Start Supplied material

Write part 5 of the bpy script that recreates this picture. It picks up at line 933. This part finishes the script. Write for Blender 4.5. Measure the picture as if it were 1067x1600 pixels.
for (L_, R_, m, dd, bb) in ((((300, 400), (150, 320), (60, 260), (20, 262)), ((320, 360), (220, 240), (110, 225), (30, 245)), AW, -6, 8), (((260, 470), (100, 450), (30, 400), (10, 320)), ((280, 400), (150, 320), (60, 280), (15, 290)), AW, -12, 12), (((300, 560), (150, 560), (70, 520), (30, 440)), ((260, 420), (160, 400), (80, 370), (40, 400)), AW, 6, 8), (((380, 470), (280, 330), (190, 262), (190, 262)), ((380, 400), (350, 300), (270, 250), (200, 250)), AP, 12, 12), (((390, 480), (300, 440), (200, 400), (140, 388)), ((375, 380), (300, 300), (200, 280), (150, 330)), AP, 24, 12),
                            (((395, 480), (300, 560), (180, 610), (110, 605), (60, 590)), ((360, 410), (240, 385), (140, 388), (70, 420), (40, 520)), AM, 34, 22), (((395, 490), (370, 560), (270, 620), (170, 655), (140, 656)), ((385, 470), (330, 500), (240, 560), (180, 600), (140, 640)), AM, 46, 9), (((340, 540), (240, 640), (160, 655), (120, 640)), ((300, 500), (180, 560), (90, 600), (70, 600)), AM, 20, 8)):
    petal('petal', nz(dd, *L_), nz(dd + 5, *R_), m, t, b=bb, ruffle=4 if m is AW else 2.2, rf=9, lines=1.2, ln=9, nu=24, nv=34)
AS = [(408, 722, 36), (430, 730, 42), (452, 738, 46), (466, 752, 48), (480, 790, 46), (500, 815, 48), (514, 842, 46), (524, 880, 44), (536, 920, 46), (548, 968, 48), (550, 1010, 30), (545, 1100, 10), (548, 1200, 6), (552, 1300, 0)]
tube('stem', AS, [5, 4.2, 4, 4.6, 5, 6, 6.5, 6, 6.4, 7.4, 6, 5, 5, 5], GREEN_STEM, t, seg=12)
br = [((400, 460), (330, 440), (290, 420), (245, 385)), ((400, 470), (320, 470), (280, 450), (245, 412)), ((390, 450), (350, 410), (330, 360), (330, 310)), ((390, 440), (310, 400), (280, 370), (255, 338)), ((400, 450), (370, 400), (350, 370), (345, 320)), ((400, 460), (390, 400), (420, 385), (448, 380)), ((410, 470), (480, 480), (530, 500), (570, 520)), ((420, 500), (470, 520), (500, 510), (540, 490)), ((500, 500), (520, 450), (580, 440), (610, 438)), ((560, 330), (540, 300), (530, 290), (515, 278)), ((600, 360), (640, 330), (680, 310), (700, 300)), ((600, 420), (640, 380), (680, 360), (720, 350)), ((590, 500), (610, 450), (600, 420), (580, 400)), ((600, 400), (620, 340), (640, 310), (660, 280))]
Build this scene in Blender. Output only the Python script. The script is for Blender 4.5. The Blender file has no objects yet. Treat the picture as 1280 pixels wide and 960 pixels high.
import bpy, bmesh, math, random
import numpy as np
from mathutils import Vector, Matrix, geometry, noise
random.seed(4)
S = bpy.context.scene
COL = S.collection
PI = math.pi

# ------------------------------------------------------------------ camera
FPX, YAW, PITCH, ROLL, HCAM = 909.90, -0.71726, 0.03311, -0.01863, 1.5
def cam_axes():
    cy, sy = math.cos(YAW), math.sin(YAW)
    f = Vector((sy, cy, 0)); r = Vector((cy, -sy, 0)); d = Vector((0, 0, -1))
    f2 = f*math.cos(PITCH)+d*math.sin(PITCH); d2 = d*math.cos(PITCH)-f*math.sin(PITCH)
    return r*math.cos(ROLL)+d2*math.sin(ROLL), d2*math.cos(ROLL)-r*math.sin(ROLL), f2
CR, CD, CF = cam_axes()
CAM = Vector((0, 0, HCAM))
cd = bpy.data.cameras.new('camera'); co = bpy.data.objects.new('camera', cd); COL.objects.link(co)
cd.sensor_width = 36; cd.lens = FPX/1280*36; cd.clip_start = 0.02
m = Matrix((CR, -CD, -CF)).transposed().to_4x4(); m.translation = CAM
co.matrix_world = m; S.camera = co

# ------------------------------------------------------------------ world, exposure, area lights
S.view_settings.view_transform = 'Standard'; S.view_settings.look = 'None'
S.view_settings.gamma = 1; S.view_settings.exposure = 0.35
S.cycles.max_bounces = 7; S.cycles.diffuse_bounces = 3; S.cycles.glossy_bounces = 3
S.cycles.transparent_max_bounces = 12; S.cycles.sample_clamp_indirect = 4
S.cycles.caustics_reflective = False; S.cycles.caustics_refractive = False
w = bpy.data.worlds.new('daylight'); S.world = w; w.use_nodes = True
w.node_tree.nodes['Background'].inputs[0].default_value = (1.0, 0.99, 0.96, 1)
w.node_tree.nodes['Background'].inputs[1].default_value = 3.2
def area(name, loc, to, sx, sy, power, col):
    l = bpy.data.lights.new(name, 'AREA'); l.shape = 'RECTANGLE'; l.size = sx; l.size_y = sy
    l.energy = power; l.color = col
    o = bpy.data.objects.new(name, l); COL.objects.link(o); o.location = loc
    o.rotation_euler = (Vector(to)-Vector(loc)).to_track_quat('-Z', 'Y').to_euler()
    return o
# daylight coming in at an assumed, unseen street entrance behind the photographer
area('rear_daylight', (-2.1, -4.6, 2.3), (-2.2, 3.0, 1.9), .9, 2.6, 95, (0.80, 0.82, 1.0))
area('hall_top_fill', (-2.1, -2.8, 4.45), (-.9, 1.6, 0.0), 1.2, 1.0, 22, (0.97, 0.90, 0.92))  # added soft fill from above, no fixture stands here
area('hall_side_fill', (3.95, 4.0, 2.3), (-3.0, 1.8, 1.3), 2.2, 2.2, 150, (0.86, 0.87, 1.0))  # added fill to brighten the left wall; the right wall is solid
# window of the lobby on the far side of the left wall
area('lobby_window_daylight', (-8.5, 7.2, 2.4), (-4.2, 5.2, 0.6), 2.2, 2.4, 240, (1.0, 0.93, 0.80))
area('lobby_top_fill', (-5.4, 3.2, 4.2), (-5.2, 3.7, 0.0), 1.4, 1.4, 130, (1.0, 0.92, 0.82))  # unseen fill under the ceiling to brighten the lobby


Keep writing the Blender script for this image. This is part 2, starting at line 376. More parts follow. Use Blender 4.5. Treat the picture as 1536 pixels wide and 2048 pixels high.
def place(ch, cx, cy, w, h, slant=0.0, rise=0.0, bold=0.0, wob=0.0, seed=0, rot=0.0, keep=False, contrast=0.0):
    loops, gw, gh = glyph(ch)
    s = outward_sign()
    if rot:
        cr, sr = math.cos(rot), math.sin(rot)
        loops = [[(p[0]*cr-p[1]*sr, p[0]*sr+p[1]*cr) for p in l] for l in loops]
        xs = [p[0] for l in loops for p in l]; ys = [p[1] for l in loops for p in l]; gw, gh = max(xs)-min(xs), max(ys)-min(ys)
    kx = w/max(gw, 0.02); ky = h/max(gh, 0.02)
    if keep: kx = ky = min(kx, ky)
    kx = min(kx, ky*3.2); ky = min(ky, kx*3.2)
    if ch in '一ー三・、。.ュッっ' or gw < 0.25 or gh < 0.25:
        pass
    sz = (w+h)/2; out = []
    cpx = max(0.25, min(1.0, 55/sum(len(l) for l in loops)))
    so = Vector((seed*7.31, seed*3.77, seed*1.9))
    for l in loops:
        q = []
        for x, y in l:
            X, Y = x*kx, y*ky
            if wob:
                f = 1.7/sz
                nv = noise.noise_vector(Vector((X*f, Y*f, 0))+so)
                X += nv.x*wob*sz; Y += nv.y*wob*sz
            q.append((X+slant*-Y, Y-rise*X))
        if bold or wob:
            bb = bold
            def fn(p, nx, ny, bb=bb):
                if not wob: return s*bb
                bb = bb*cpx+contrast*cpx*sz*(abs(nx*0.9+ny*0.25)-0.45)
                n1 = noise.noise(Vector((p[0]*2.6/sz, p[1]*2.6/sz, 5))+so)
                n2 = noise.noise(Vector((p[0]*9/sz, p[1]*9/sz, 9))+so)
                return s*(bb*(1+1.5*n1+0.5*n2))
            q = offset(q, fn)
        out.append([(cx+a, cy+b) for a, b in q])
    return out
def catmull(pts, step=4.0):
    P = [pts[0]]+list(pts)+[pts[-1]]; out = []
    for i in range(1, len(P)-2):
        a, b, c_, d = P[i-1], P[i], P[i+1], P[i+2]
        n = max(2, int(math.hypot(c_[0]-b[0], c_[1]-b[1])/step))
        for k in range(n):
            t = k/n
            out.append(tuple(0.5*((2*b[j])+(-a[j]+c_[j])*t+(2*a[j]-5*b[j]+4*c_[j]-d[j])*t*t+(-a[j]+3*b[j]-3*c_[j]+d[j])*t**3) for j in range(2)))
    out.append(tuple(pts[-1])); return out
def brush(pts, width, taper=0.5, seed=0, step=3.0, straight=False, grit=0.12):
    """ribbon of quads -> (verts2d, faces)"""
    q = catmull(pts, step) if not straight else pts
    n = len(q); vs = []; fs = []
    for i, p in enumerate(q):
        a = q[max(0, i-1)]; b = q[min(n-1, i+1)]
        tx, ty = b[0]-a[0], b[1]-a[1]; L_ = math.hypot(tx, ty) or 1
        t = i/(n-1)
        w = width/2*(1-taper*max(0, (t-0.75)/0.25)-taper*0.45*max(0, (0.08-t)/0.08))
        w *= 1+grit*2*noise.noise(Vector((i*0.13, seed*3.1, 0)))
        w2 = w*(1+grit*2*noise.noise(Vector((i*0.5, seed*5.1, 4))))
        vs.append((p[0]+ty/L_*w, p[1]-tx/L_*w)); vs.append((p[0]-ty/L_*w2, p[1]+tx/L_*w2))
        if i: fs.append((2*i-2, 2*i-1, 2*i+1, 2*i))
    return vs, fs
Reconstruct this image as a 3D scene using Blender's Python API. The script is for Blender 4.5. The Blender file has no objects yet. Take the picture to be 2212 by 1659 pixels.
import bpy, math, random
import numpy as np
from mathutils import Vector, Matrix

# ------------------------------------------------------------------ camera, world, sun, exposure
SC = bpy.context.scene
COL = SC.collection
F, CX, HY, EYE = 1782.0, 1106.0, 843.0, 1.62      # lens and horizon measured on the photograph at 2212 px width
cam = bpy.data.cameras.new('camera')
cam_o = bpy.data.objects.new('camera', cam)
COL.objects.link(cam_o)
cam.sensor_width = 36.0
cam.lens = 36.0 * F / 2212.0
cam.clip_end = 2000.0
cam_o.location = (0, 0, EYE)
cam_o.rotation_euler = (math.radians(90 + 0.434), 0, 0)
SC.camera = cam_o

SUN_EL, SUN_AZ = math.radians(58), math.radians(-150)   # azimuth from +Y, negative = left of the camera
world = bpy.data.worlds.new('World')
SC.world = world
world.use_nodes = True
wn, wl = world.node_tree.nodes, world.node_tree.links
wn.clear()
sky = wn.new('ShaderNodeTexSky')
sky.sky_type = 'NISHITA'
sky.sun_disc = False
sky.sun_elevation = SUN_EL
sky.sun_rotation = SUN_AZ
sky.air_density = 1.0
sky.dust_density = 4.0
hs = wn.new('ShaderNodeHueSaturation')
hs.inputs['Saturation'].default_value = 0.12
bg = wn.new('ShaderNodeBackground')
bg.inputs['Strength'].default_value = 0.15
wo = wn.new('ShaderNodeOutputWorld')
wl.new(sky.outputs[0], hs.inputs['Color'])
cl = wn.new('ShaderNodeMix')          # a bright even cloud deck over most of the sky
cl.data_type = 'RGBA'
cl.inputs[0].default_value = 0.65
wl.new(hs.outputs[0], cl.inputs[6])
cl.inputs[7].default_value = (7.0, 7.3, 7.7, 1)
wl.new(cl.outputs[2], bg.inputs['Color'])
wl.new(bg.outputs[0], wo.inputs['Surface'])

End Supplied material

Aim:
Pull every line containing the word "scene" out of the material and copy it.

Answer for this exercise:
Build this scene in Blender. Output only the Python script. The script is for Blender 4.5. The Blender file has no objects yet. Treat the picture as 1280 pixels wide and 960 pixels high.
S = bpy.context.scene
Reconstruct this image as a 3D scene using Blender's Python API. The script is for Blender 4.5. The Blender file has no objects yet. Take the picture to be 2212 by 1659 pixels.
SC = bpy.context.scene